La
semana pasada, mientras realizaba la compra en el supermercado, me reencontré
con un antiguo alumno. En el transcurso de la conversación me anunció que había
abandonado la carrera de Administración y Dirección de Empresas porque no pudo
superar las asignaturas de las que se matriculó el primer año, aunque
actualmente estaba inscrito en Magisterio y ahora el curso sí le era
placentero.
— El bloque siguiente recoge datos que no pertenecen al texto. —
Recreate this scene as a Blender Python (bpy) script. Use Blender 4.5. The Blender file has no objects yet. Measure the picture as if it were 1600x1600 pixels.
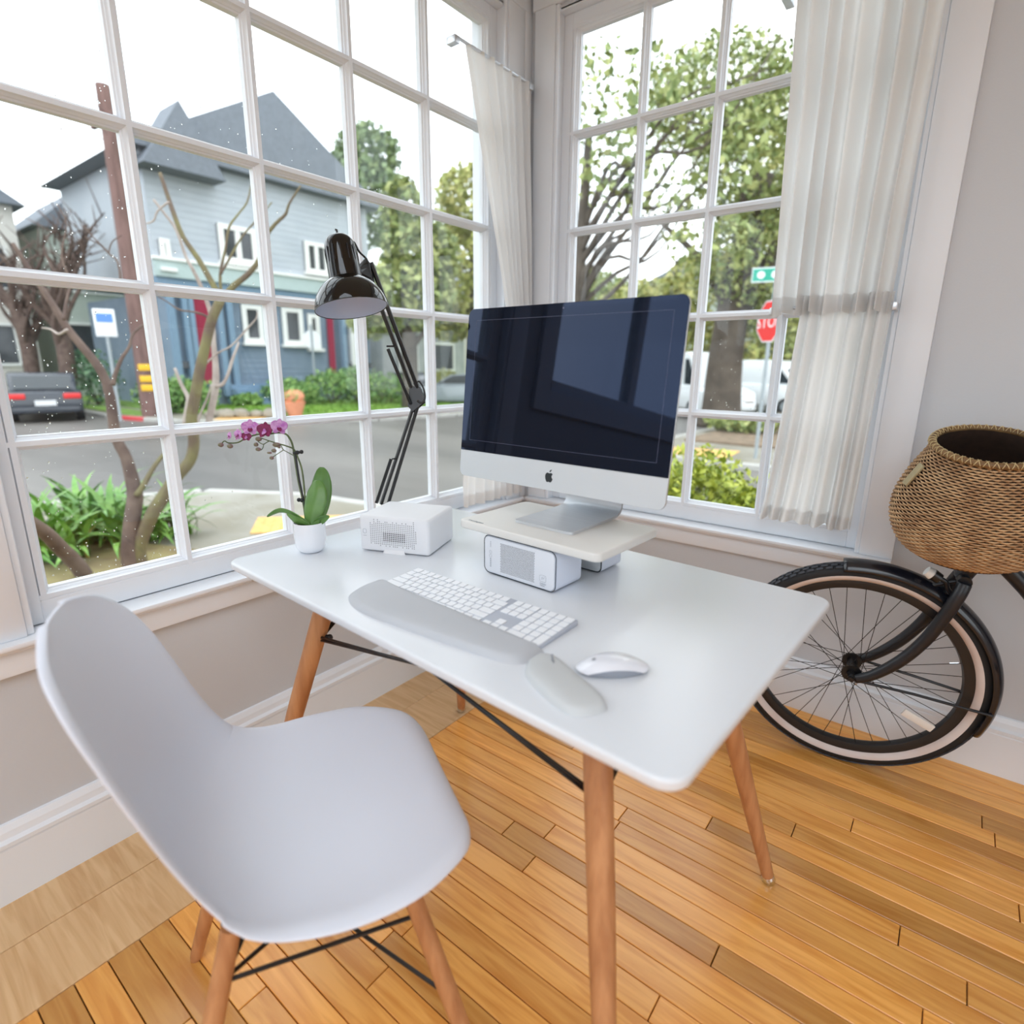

Más tarde recordé que cuando le impartí clases de Lengua Castellana
y Literatura en segundo de Bachillerato, hace ahora tres años, él era repetidor
y superó la materia –aunque no con muchas garantías– en septiembre de aquel mismo
ejercicio académico.
No
es el primer caso similar que llega a mis oídos y, lejos de ser una excepción,
ésta es la norma que define al sistema educativo español y que lo diferencia
lamentablemente del tan laureado modelo finlandés. Un país en el que aspirar al
título de Magisterio se resuelve con la nota de acceso más baja de todo el
elenco (un cinco pelado y mondado), es un país condenado al fracaso. No podemos
dejar la educación de nuestros hijos en manos de los mediocres generados por un
sistema que hace aguas por todas partes. La carrera de educador se ha convertido
en un cajón de sastre donde se recoge todo aquello que sobra, se ha convertido
en la falsa moneda que cantaba Imperio Argentina, aquella que “de mano en mano
va, y ninguno se la queda”.
Sin
pretender generalizar, reconociendo las excepciones, hay que asumir que en la
Enseñanza Secundaria de este país tampoco hay buenos educadores. Sí hay buenos especialistas
en diversas ramas de las ciencias: tenemos excelentes matemáticos, biólogos,
filólogos, economistas, ingenieros… pero todo el conocimiento de la materia que
atesoran no les permite convertirse en buenos educadores. Porque el arte de
saber educar y enseñar, de transmitir, de motivar y entusiasmar es otra
especialidad del conocimiento que requiere otra dedicación y otro estudio
complementarios. El sistema de acceso a la docencia ha sido siempre un
despropósito: sólo con un poco de suerte, en este país se puede ser docente sin
haber abierto un libro, lo que no es óbice para que, en cambio, sí exista un
reducido número de educadores competentes.
Como
en Finlandia, sólo los mejores expedientes académicos del Bachillerato deberían
optar al título de Educador y, finalmente, sólo los mejores educadores deberían
convertirse en los profesionales del
sistema. Pero mucho habrá aún que esperar, mucho habrá aún que cambiar en un
país donde siempre se ha cultivado la mentalidad de que ir al colegio, al
instituto o a la universidad es una obligación tediosa y no una puerta para
acceder al empleo y a la calidad de vida.